Further cause for the roommates’ suspicions: The dubious duo knew the exact location of said fire escape, in spite of its obscure placement.
“My concern is that this person could be capable of assault,” Olson said.
Police have made no arrests, but Olson said she believes one suspect may be responsible for 10 break-ins on campus since Thanksgiving. She described the suspect as a black male in his early 20s.
Wallets, cash, credit cards and jewelry are the items most frequently stolen during the capers. When confronted, she said, the man usually says he is drunk and then walks out of the room.
“If I see a pattern of crime in the area I can let people know,” Olson said. “This is a good way to make people more aware.”
Olson recently sent out letters to seven sororities, 17 fraternities and a handful of University and non-University owned campus properties.
More than 100 businesses and organizations in the area belong to the network. But only two sororities, the Como Student Community and the Dinnaken Properties have expressed interest in joining.
“I hadn’t heard about the break-ins until I got the letter,” said Amy Anderson, Lambda Delta Phi sorority president. Her house joined the network to become more aware of criminal activity.
Brian Liston, property manager of the Dinnaken Properties, said his apartment complex rarely has crime trouble.
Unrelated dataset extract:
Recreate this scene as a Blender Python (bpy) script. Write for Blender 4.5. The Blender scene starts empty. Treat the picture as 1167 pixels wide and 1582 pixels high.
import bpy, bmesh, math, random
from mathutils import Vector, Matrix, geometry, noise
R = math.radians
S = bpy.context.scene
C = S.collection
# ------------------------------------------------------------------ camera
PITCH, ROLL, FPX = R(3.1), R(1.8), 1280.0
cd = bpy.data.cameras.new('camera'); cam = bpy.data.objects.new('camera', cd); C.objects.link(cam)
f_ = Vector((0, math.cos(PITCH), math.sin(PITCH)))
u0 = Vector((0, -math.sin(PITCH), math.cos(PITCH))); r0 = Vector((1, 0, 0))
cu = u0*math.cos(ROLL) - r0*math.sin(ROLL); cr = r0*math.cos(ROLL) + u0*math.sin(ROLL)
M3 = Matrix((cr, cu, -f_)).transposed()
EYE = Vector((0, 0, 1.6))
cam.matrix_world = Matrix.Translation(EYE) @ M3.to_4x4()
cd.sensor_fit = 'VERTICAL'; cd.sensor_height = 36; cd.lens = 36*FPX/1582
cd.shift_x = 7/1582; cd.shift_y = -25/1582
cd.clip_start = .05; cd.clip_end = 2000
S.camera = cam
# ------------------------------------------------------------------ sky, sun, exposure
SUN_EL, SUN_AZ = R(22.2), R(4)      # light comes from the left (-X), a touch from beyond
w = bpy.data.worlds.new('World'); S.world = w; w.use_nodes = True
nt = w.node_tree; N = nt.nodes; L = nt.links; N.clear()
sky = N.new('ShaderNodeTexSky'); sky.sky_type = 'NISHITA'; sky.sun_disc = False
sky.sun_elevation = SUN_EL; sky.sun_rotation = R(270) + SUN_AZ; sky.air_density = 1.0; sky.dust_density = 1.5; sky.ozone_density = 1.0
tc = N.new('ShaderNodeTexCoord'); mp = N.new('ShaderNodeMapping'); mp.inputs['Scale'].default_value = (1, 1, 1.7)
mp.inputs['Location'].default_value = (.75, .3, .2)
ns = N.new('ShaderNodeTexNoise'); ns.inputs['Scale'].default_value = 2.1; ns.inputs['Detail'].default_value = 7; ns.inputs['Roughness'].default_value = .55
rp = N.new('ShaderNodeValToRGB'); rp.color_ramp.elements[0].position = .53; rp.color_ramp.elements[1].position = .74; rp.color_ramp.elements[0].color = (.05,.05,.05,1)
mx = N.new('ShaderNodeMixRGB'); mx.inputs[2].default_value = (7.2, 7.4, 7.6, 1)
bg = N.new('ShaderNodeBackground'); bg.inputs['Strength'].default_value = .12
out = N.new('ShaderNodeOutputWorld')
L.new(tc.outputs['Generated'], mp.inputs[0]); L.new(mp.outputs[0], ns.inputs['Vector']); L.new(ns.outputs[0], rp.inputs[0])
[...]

One person got into the building last year despite security measures requiring a key card for all entrances.
“We joined to keep updated about problems in the neighborhood,” Liston said. “We want to keep our tenants informed about what is going on.”
The University Police Department has been a member of the network since its inception in 1994. Larry Anderson, a retired University Police detective, was instrumental in planning the organization, Olson said.
“So far it has been a statewide organization, but we hope to go national,” Olson said.
Olson attributes two successes to the crime network; last year she found a missing University student in Texas and arrested another student making bomb threats.
In each case, she got crucial tips from other agencies connected to the network, she said.
The program does not cost any money for members; participating organizations need only have a fax machine. But the advisory board may seek donations from members in the near future.